# What needs to be done:
Every record below should be printed exactly as it appears.

# Raw data:
— Start —
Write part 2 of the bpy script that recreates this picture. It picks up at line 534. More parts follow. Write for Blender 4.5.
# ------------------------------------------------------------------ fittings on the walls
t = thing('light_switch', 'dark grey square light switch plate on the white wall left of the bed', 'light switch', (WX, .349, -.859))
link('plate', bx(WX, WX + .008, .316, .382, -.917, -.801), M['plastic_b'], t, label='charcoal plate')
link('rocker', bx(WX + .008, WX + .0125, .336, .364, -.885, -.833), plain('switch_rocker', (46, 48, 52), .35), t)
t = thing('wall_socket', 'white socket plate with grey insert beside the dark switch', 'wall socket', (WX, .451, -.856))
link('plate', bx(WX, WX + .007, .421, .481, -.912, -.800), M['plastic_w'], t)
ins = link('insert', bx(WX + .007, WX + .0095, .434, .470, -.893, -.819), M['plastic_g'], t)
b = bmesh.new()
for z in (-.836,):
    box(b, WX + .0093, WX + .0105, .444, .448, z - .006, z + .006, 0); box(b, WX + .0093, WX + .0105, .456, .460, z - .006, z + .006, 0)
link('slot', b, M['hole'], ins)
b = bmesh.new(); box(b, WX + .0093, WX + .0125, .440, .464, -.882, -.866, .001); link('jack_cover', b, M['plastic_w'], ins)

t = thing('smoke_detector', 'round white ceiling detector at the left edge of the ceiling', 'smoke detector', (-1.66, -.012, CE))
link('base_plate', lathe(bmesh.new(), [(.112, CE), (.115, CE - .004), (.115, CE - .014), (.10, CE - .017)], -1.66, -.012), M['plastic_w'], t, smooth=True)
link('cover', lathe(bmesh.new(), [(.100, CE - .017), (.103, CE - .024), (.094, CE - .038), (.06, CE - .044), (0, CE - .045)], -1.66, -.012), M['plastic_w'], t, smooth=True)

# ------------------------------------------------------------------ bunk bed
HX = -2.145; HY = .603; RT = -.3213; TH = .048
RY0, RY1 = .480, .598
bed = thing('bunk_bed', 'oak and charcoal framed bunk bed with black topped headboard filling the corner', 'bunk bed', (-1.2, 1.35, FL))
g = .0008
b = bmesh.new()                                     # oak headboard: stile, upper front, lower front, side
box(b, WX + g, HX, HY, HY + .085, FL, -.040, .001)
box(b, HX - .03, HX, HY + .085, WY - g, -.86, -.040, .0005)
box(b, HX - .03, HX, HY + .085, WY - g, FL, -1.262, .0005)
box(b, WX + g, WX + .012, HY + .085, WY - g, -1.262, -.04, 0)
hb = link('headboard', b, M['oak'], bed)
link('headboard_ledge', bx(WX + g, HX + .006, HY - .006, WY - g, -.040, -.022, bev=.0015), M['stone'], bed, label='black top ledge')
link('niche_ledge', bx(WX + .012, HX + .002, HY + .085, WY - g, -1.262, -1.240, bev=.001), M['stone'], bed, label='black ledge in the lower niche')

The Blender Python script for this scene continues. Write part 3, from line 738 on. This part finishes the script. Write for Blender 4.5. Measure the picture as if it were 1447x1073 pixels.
— End —
# Written answer:
Write part 2 of the bpy script that recreates this picture. It picks up at line 534. More parts follow. Write for Blender 4.5.
# ------------------------------------------------------------------ fittings on the walls
t = thing('light_switch', 'dark grey square light switch plate on the white wall left of the bed', 'light switch', (WX, .349, -.859))
link('plate', bx(WX, WX + .008, .316, .382, -.917, -.801), M['plastic_b'], t, label='charcoal plate')
link('rocker', bx(WX + .008, WX + .0125, .336, .364, -.885, -.833), plain('switch_rocker', (46, 48, 52), .35), t)
t = thing('wall_socket', 'white socket plate with grey insert beside the dark switch', 'wall socket', (WX, .451, -.856))
link('plate', bx(WX, WX + .007, .421, .481, -.912, -.800), M['plastic_w'], t)
ins = link('insert', bx(WX + .007, WX + .0095, .434, .470, -.893, -.819), M['plastic_g'], t)
b = bmesh.new()
for z in (-.836,):
    box(b, WX + .0093, WX + .0105, .444, .448, z - .006, z + .006, 0); box(b, WX + .0093, WX + .0105, .456, .460, z - .006, z + .006, 0)
link('slot', b, M['hole'], ins)
b = bmesh.new(); box(b, WX + .0093, WX + .0125, .440, .464, -.882, -.866, .001); link('jack_cover', b, M['plastic_w'], ins)

t = thing('smoke_detector', 'round white ceiling detector at the left edge of the ceiling', 'smoke detector', (-1.66, -.012, CE))
link('base_plate', lathe(bmesh.new(), [(.112, CE), (.115, CE - .004), (.115, CE - .014), (.10, CE - .017)], -1.66, -.012), M['plastic_w'], t, smooth=True)
link('cover', lathe(bmesh.new(), [(.100, CE - .017), (.103, CE - .024), (.094, CE - .038), (.06, CE - .044), (0, CE - .045)], -1.66, -.012), M['plastic_w'], t, smooth=True)

# ------------------------------------------------------------------ bunk bed
HX = -2.145; HY = .603; RT = -.3213; TH = .048
RY0, RY1 = .480, .598
bed = thing('bunk_bed', 'oak and charcoal framed bunk bed with black topped headboard filling the corner', 'bunk bed', (-1.2, 1.35, FL))
g = .0008
b = bmesh.new()                                     # oak headboard: stile, upper front, lower front, side
box(b, WX + g, HX, HY, HY + .085, FL, -.040, .001)
box(b, HX - .03, HX, HY + .085, WY - g, -.86, -.040, .0005)
box(b, HX - .03, HX, HY + .085, WY - g, FL, -1.262, .0005)
box(b, WX + g, WX + .012, HY + .085, WY - g, -1.262, -.04, 0)
hb = link('headboard', b, M['oak'], bed)
link('headboard_ledge', bx(WX + g, HX + .006, HY - .006, WY - g, -.040, -.022, bev=.0015), M['stone'], bed, label='black top ledge')
link('niche_ledge', bx(WX + .012, HX + .002, HY + .085, WY - g, -1.262, -1.240, bev=.001), M['stone'], bed, label='black ledge in the lower niche')

The Blender Python script for this scene continues. Write part 3, from line 738 on. This part finishes the script. Write for Blender 4.5. Measure the picture as if it were 1447x1073 pixels.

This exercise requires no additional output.